The important thing to remember is that whatever does or doesn’t happen this holiday season, those gatherings don’t need to define our relationships with our siblings. My experience proves it. It may work far better to try to connect with them during the rest of the year. There are a variety of ways to remain — or become — close.

Greif and Woolley’s book is not sitting on an especially crowded shelf. The amount written about brothers and sisters in adulthood is dwarfed by the enormous volume produced about parents, spouses, and children. Still, adult sibling relationships are important because of how ubiquitous they are (more than 80 percent of us grow up with siblings) and because of how long they last. If all goes well, our siblings are the people who are with us cradle to grave. Research suggests that closeness to a brother or sister can improve our health by mitigating loneliness in later years, after children have left home or marriages have dissolved. Often, they are the sole link to the earliest years of our lives. That’s why these relationships can grow richer as we age. In their book, Greif and Woolley describe what has been called “the hourglass of closeness,” noting that there’s a kind of default closeness of childhood, during which we have no choice but to share a house, favorite toys, and parental attention. Then, in young adulthood, we break away from our families to establish our own identities. Later, in middle age, it may become easier to reconnect as we’re no longer struggling to define an identity separate from our families of origin and are less likely to still feel competitive with our siblings. At age 40, 50, or 60, we’re much more apt to know who we are — and we can, at last, choose what we want to share with our siblings.

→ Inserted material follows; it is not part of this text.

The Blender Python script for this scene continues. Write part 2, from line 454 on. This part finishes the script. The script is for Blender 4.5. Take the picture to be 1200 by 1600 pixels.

I value the opportunity to explore our shared memories. For example, my father has been dead 25 years, and now there’s no one in my life but my brother who knew him. I can quote my father’s witticisms to my husband or friends as much as I like, but my brother is the only one who can respond by chuckling, “That sounds just like dad.” When he does this, I find myself with a lump in my throat, a little surprised by the tears I’m blinking back. Sharing my memories with my brother makes our father — and our grandparents, too — come alive for me again. What’s more, being in touch with my brother is the best way I can think of to honor them. Truly, nothing would have made our father happier than knowing that my brother and I were spending time together.

I am still not good at crossword puzzles, but since they’ve given me so much over the last several years, I’ve come to appreciate them. I like the fact that the longer you work on one, the easier it gets. As you play, the puzzle isn’t just being solved — it’s teaching you how to solve it. Each answer holds the key to others: 29 down helps in solving 39 across, and vice versa. Henri Cartier-Bresson’s camera (Leica) and the 2001 Grammy Best New Artist winner (Alicia Keys) may appear to have nothing to do with one another, but in fact they are inextricably linked.

And so, two words that seem to have nothing to do with one another are connected, like my brother and me, siblings whose paths in life have crossed only briefly. We share a last name, a hometown, and the bad eyesight we both got from our father. We have always vaguely known that we shared more than that but what, exactly, remained a mystery — one that I’m finally starting to solve.